Thus have we briefly touched upon a few of the most salient points of Mr. Buckle's voluminous work. We acknowledge the delicacy of criticising a man who has already gone to answer to his God; and we remember the maxim, "Tread lightly on the ashes of the dead." But books sent out into the world to mould opinion, are not to be confounded with men; and we have not hesitated to exhibit some of the objectionable features in Mr. Buckle's great work, so fraught, as we believe, with mischief to mankind. We have said enough to show that the work is full of groundless assumptions, that his theories are at war with human experience, with the purests instincts of humanity, and with the well-being, nay, with the very existence of Society.

As a fitting conclusion, let us gather for a moment around the death bed of Thomas Henry Buckle. A writer in Frazer's Magazine, for August, 1863, who was with Mr. Buckle at Damascus, May 31st, 1862, when he died, has given a sketch of his last hours. It was a death in full harmony with his life and teachings. We give a short extract:

"The day after their arrival at Damascus, in the evening at dinner, he was unable to sit at table, where a party of Austrian nobles had taken the place of our friends, who had left that morning. On the divan behind he was having brought to him what food he could eat. Suddenly I heard a cry from him, and springing up, saw him wild and delirious-looking; and when I went up to him, he said-'Oh,

I am going mad!' I half carried him up stairs to the little open gallery before his room door, and there sat him on a chair. In bringing him up stairs, I had ordered one of our servants to go immediately for the French doctor Mr. Buckle had seen in the morning. His incoherent utterances were most painful to listen to; at one moment saying, 'how nice, very nice!' was the iced orangeade I had brought him, and thanking me; then telling me to go away; in the midst of all exclaiming, O my book, my book! I shall never finish my book!' and after running on quite incoherently, crying, 'I know I am talking nonsense, but I cannot help it!' and bursting into tears. Four days afterwards he was attacked by typhus fever, and after a three days' stupor died."

This was not so fearfully tragic as the last end of Voltaire and Tom Paine; yet what a death for a philosoper! who had consecrated his life to writing down the Religion of Him Who had conquered Death! and brought Life and Immortality to light in His Gospel.

NOTICES OF BOOKS.

HISTORY OF THE PLANTING AND TRAINING OF THE CHRISTIAN CHURCH BY THE APOSTLES. By Dr. Augustus Neander. Translated by I. E. Ryland. Revised by E. G. Robinson, D. D. New York: Sheldon & Co. 1865. 8vo. pp. 547.

What the (Philadelphia) Episcopal Recorder can mean by the following notice of this work of Neander, passes our comprehension. We might have looked for such language from Pelagian Andover, or New Haven; but for a Church Newspaper at Philadelphia, near the seat of a Theological Seminary, to publish such an endorsement, is at least alarming. The Recorder says: "This is an improved edition of a work of the most signal value. In the language of its editor, Dr.
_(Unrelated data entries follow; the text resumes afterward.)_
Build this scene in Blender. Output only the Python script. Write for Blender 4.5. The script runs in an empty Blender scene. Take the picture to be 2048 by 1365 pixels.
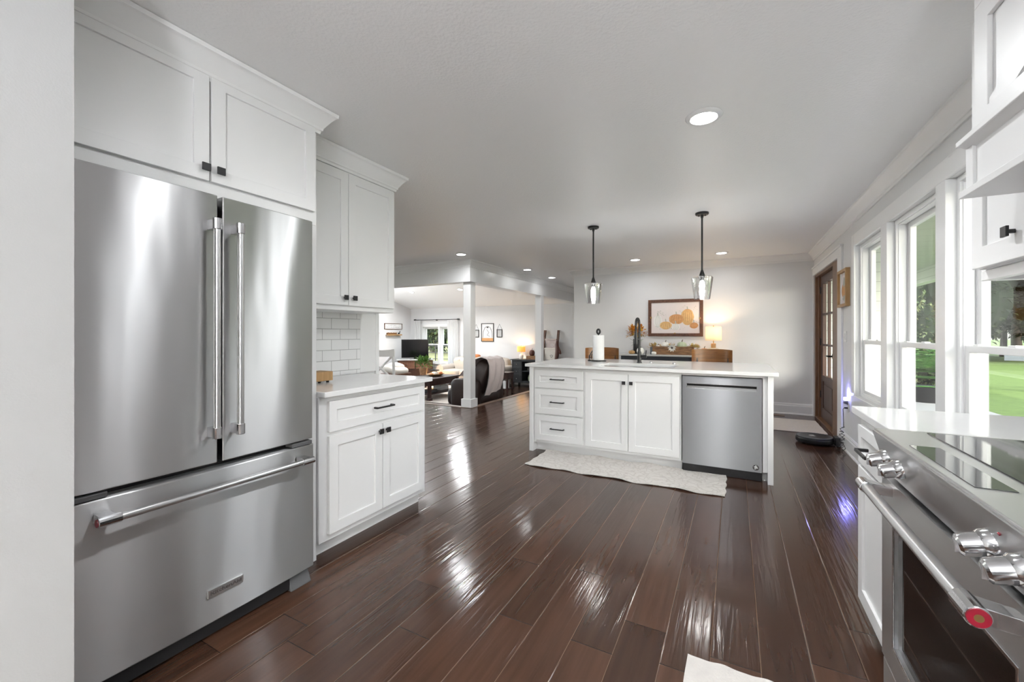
import bpy, bmesh, math, random
from mathutils import Vector, Matrix
R_ = random.Random(7)
PI = math.pi
S = bpy.context.scene
COL = S.collection

# ------------------------------------------------------------------ camera, sky, sun, exposure
CAM_H = 1.23
cd = bpy.data.cameras.new('camera'); cam = bpy.data.objects.new('camera', cd); COL.objects.link(cam)
cam.location = (0, 0, CAM_H); cam.rotation_euler = (PI/2, 0, math.radians(27.998))
cd.sensor_width = 36; cd.lens = 837/2048*36; cd.shift_y = -15/2048; cd.clip_start = .02; cd.clip_end = 300
S.camera = cam
S.view_settings.view_transform = 'Standard'; S.view_settings.look = 'None'
S.view_settings.gamma = 1; S.view_settings.use_curve_mapping = False
S.view_settings.exposure = 0.97
W = bpy.data.worlds.new('world'); S.world = W; W.use_nodes = True
_n = W.node_tree.nodes; _l = W.node_tree.links
_bg = _n['Background']; _sky = _n.new('ShaderNodeTexSky'); _sky.sky_type = 'NISHITA'
_sky.sun_disc = False; _sky.sun_elevation = math.radians(30); _sky.sun_rotation = math.radians(130); _sky.dust_density = 2
_hs = _n.new('ShaderNodeHueSaturation'); _hs.inputs['Saturation'].default_value = .45
_l.new(_sky.outputs[0], _hs.inputs['Color']); _l.new(_hs.outputs[0], _bg.inputs[0])
_bg.inputs[1].default_value = .6
sd = bpy.data.lights.new('sun', 'SUN'); sd.energy = 2.8; sd.angle = math.radians(1.5); sd.color = (1, .95, .86)
sun = bpy.data.objects.new('sun', sd); COL.objects.link(sun); sun.rotation_euler = (math.radians(58), 0, math.radians(-28))

# ------------------------------------------------------------------ materials
def nt(name):
    m = bpy.data.materials.new(name); m.use_nodes = True
    return m, m.node_tree.nodes, m.node_tree.links, m.node_tree.nodes['Principled BSDF']
def mat(name, col, rough=.5, metal=0, spec=.5, noise=0, nscale=20, bump=0, bscale=60, stretch=(1, 1, 1), emit=None, es=0, coat=0, sheen=0):
    m, n, l, p = nt(name)
    p.inputs['Base Color'].default_value = (*col, 1); p.inputs['Roughness'].default_value = rough
    p.inputs['Metallic'].default_value = metal; p.inputs['Specular IOR Level'].default_value = spec
    p.inputs['Coat Weight'].default_value = coat; p.inputs['Sheen Weight'].default_value = sheen
    tc = n.new('ShaderNodeTexCoord'); mp = n.new('ShaderNodeMapping'); mp.inputs['Scale'].default_value = stretch
    l.new(tc.outputs['Object'], mp.inputs[0])
    if noise:
        t = n.new('ShaderNodeTexNoise'); t.inputs['Scale'].default_value = nscale; t.inputs['Detail'].default_value = 5
        l.new(mp.outputs[0], t.inputs['Vector'])
        mx = n.new('ShaderNodeMix'); mx.data_type = 'RGBA'
        mx.inputs['A'].default_value = (*[c*(1-noise) for c in col], 1)
        mx.inputs['B'].default_value = (*[min(1, c*(1+noise)) for c in col], 1)
        l.new(t.outputs['Fac'], mx.inputs['Factor']); l.new(mx.outputs['Result'], p.inputs['Base Color'])
    if bump:
        t = n.new('ShaderNodeTexNoise'); t.inputs['Scale'].default_value = bscale; t.inputs['Detail'].default_value = 4
        l.new(mp.outputs[0], t.inputs['Vector'])
        b = n.new('ShaderNodeBump'); b.inputs['Strength'].default_value = bump; b.inputs['Distance'].default_value = .004
        l.new(t.outputs['Fac'], b.inputs['Height']); l.new(b.outputs[0], p.inputs['Normal'])
    if emit:
        p.inputs['Emission Color'].default_value = (*emit, 1); p.inputs['Emission Strength'].default_value = es
    return m
def wood(name, c1, c2, rough=.4, scale=6, stretch=(1, 12, 12), bump=.1):
    m, n, l, p = nt(name)
    tc = n.new('ShaderNodeTexCoord'); mp = n.new('ShaderNodeMapping'); mp.inputs['Scale'].default_value = stretch
    t = n.new('ShaderNodeTexNoise'); t.inputs['Scale'].default_value = scale; t.inputs['Detail'].default_value = 6; t.inputs['Distortion'].default_value = .6
    cr = n.new('ShaderNodeValToRGB'); cr.color_ramp.elements[0].position = .3; cr.color_ramp.elements[1].position = .7
    cr.color_ramp.elements[0].color = (*c1, 1); cr.color_ramp.elements[1].color = (*c2, 1)
    b = n.new('ShaderNodeBump'); b.inputs['Strength'].default_value = bump; b.inputs['Distance'].default_value = .003
    l.new(tc.outputs['Object'], mp.inputs[0]); l.new(mp.outputs[0], t.inputs['Vector']); l.new(t.outputs['Fac'], cr.inputs[0])
    l.new(cr.outputs[0], p.inputs['Base Color']); l.new(t.outputs['Fac'], b.inputs['Height']); l.new(b.outputs[0], p.inputs['Normal'])
    p.inputs['Roughness'].default_value = rough
    return m
def steel(name, col, rough, aniso, wav=0, wscale=(3, 3, .7)):
    m, n, l, p = nt(name)
    p.inputs['Base Color'].default_value = (*col, 1); p.inputs['Metallic'].default_value = 1; p.inputs['Roughness'].default_value = rough
    p.inputs['Anisotropic'].default_value = aniso
    tg = n.new('ShaderNodeTangent'); tg.direction_type = 'UV_MAP'; l.new(tg.outputs[0], p.inputs['Tangent'])
    tc = n.new('ShaderNodeTexCoord')
    if wav:
        mp = n.new('ShaderNodeMapping'); mp.inputs['Scale'].default_value = wscale; l.new(tc.outputs['Object'], mp.inputs[0])
        t = n.new('ShaderNodeTexNoise'); t.inputs['Scale'].default_value = 1.6; t.inputs['Detail'].default_value = 1.5
        l.new(mp.outputs[0], t.inputs['Vector'])
        b = n.new('ShaderNodeBump'); b.inputs['Strength'].default_value = 1; b.inputs['Distance'].default_value = wav
        l.new(t.outputs['Fac'], b.inputs['Height']); l.new(b.outputs[0], p.inputs['Normal'])
    mp2 = n.new('ShaderNodeMapping'); mp2.inputs['Scale'].default_value = (2, 2, 160); l.new(tc.outputs['Object'], mp2.inputs[0])
    t2 = n.new('ShaderNodeTexNoise'); t2.inputs['Scale'].default_value = 2; l.new(mp2.outputs[0], t2.inputs['Vector'])
    mr = n.new('ShaderNodeMapRange'); mr.inputs['To Min'].default_value = rough*.99; mr.inputs['To Max'].default_value = rough*1.01
    l.new(t2.outputs['Fac'], mr.inputs['Value']); l.new(mr.outputs[0], p.inputs['Roughness'])
    return m
def thin_glass(name, tint=(1, 1, 1), refl=.08, rough=.0):
    m = bpy.data.materials.new(name); m.use_nodes = True; n = m.node_tree.nodes; l = m.node_tree.links; n.clear()
    o = n.new('ShaderNodeOutputMaterial'); mx = n.new('ShaderNodeMixShader'); t = n.new('ShaderNodeBsdfTransparent'); g = n.new('ShaderNodeBsdfGlossy')
    t.inputs[0].default_value = (*tint, 1); g.inputs['Roughness'].default_value = rough
    lw = n.new('ShaderNodeLayerWeight'); lw.inputs[0].default_value = .25
    mr = n.new('ShaderNodeMapRange'); mr.inputs['To Min'].default_value = refl*.6; mr.inputs['To Max'].default_value = min(1, refl*5)
    l.new(lw.outputs['Facing'], mr.inputs['Value']); l.new(mr.outputs[0], mx.inputs[0])
    l.new(t.outputs[0], mx.inputs[1]); l.new(g.outputs[0], mx.inputs[2]); l.new(mx.outputs[0], o.inputs[0])
    return m
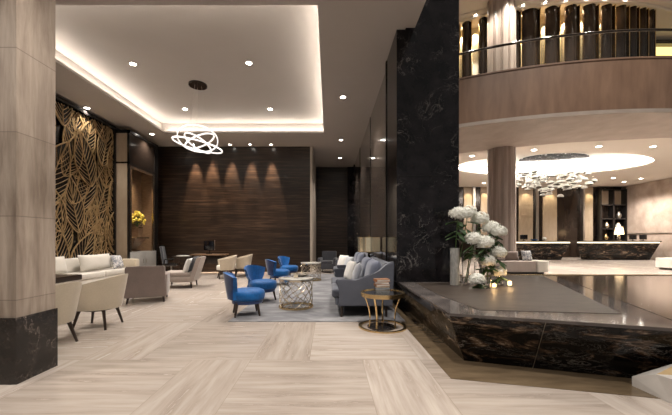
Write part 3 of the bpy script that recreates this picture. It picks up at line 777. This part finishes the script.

Robinson, it is superfluous to add at this late day, that no work of Neander exhibits more conspicuously his best characteristics, as a fervid Christian theologian and a sagacious and critical historian, than his planting and training of the Christian Church.""

We, on the contrary, pronounce this book a most dangerous one. Full of a supercilious spiritual self conceit, and of "private judgment" run mad, it is an insidious attack upon the very citadel of the Faith of Christ. Hold only what Neander allows us to hold, give up all that he demands of us to give up, and we have nothing left in Christianity but the name; a sublimated Humanitarianism, a good deal better than the best heathen morality, yet differing only in degree, not in kind. Yet Neander is full of pious talk; he uses the traditional orthodox technicalities of the Continental Reformers; just as an Andover Professor takes his oath every year that he believes in the old Puritan Platform, while it is notorious that he hates it with a perfect hatred.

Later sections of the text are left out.